(3D scene scripts)
· · · · · · ·

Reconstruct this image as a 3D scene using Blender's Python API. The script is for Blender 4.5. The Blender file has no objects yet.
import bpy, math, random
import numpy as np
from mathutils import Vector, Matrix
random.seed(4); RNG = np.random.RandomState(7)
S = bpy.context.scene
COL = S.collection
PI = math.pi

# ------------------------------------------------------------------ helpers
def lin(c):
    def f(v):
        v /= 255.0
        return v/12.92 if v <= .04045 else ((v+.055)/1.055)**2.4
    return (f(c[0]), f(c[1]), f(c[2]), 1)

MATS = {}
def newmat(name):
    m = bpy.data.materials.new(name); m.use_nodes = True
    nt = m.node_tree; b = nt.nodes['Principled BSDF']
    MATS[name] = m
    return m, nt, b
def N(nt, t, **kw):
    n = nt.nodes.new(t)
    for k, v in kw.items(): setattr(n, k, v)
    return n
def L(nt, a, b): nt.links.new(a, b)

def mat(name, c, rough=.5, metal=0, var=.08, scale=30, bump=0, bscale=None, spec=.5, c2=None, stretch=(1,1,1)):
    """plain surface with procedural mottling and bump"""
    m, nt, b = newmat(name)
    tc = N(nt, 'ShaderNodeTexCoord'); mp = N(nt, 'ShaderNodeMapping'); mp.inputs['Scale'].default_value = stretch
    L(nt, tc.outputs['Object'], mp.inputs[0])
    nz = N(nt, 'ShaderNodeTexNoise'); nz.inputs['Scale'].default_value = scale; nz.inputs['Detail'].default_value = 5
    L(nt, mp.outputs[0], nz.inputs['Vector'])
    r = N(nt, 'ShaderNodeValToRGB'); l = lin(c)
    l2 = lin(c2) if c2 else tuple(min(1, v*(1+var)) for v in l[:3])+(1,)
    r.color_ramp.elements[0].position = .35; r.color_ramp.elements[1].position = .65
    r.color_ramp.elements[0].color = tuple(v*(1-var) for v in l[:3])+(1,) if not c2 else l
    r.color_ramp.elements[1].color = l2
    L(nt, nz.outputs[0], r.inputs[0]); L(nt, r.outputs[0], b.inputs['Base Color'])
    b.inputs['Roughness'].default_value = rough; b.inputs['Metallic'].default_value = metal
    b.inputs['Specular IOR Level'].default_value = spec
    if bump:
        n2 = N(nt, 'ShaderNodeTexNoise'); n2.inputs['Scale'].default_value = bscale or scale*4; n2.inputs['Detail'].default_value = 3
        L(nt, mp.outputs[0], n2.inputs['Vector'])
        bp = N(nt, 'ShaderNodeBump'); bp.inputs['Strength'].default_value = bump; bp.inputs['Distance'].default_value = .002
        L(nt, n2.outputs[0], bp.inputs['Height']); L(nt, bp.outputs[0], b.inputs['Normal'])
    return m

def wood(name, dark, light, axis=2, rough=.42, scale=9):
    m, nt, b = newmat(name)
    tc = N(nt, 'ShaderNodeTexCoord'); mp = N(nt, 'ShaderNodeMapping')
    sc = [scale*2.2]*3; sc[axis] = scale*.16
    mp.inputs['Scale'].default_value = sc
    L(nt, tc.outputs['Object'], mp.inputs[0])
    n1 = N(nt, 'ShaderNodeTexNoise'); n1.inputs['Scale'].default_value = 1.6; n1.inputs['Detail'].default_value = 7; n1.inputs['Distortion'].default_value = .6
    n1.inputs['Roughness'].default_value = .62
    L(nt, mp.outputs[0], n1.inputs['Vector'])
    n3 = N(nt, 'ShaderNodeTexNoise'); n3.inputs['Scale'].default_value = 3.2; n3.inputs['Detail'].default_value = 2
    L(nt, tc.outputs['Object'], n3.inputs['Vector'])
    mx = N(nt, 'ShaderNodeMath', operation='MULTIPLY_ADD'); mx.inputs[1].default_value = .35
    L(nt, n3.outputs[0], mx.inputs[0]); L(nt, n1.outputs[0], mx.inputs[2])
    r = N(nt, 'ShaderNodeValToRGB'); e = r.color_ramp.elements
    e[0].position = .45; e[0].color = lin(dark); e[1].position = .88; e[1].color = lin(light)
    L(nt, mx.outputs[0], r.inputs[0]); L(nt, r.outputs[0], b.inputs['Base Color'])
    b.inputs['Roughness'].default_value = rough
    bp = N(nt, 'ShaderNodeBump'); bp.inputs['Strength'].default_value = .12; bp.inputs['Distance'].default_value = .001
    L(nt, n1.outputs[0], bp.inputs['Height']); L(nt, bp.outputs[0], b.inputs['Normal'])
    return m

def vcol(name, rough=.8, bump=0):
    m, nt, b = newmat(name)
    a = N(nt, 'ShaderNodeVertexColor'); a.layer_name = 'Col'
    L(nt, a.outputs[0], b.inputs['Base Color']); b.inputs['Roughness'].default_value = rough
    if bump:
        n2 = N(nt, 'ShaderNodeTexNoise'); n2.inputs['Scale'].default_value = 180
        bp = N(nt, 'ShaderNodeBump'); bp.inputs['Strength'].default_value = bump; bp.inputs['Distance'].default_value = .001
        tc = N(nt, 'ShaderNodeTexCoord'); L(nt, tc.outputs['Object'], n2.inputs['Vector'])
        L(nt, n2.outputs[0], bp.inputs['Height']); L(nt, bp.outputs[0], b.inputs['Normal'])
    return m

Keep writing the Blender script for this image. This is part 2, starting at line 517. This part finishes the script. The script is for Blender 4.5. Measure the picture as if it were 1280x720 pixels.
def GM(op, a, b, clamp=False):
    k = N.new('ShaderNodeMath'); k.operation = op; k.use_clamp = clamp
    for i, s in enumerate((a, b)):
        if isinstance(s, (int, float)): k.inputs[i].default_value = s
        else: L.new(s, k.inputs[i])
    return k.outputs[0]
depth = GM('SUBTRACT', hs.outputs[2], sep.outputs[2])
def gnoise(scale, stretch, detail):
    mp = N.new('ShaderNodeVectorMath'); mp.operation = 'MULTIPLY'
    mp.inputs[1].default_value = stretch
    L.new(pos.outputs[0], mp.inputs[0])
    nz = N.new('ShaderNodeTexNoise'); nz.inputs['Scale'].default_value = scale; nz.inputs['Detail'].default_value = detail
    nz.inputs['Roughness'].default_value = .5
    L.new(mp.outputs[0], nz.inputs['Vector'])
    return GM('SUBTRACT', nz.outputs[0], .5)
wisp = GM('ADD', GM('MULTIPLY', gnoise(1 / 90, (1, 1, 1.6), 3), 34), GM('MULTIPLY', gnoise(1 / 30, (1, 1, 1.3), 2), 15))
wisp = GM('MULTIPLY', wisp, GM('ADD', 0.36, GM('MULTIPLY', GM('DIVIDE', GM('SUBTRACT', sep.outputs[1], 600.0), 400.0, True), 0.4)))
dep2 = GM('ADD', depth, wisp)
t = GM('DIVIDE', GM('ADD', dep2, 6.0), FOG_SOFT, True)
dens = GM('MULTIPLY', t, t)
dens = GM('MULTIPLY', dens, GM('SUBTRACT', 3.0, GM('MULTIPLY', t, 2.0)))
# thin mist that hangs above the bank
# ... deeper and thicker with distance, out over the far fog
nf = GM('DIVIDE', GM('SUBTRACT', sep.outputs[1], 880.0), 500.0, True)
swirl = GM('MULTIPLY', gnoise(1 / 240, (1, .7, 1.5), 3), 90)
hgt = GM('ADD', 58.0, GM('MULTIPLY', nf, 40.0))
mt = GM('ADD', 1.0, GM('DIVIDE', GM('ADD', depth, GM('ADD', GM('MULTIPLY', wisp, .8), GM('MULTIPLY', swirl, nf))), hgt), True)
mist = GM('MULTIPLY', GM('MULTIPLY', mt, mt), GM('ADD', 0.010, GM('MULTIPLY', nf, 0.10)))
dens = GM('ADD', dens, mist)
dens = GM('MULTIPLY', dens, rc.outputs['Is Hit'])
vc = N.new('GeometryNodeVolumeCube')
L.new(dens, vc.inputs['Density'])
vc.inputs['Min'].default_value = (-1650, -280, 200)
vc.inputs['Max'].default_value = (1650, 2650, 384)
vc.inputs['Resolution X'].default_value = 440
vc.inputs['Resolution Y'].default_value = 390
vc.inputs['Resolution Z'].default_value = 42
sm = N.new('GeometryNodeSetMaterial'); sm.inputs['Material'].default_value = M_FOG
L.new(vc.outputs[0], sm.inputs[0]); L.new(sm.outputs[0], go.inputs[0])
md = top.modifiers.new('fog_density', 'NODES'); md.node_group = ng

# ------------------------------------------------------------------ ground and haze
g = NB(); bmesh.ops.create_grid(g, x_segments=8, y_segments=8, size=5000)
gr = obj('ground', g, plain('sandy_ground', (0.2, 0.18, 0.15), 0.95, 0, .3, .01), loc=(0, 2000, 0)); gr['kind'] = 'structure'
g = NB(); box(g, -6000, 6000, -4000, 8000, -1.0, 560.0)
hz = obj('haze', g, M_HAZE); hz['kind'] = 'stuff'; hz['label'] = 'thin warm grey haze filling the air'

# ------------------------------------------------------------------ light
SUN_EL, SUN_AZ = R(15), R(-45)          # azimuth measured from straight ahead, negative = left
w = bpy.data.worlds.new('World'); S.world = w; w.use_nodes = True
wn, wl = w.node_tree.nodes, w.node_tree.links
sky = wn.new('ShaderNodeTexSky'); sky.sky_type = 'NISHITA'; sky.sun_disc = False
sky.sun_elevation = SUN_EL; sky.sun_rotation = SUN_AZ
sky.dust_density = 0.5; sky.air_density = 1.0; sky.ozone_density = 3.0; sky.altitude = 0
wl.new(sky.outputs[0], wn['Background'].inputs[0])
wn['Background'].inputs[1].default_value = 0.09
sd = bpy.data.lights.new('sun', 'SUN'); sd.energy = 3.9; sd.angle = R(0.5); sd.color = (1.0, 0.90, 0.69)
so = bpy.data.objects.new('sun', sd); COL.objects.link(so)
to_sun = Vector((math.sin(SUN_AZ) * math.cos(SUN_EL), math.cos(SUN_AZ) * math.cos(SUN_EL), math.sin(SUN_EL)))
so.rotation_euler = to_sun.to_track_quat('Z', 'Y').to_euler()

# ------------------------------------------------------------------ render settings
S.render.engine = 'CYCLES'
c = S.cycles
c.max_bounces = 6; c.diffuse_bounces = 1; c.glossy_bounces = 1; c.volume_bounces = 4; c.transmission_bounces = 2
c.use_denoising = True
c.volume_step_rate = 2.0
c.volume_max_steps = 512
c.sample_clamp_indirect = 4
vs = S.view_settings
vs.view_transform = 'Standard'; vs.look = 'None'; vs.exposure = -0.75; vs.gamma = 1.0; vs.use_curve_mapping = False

· · · · · · ·

§ **Written task**:
Quote, with nothing altered, all lines from the start of the entries to the line that carries "def L(nt, a, b): nt.links.new(a, b)", inclusive.

§ **Full answer**:
Reconstruct this image as a 3D scene using Blender's Python API. The script is for Blender 4.5. The Blender file has no objects yet.
import bpy, math, random
import numpy as np
from mathutils import Vector, Matrix
random.seed(4); RNG = np.random.RandomState(7)
S = bpy.context.scene
COL = S.collection
PI = math.pi

# ------------------------------------------------------------------ helpers
def lin(c):
    def f(v):
        v /= 255.0
        return v/12.92 if v <= .04045 else ((v+.055)/1.055)**2.4
    return (f(c[0]), f(c[1]), f(c[2]), 1)

MATS = {}
def newmat(name):
    m = bpy.data.materials.new(name); m.use_nodes = True
    nt = m.node_tree; b = nt.nodes['Principled BSDF']
    MATS[name] = m
    return m, nt, b
def N(nt, t, **kw):
    n = nt.nodes.new(t)
    for k, v in kw.items(): setattr(n, k, v)
    return n
def L(nt, a, b): nt.links.new(a, b)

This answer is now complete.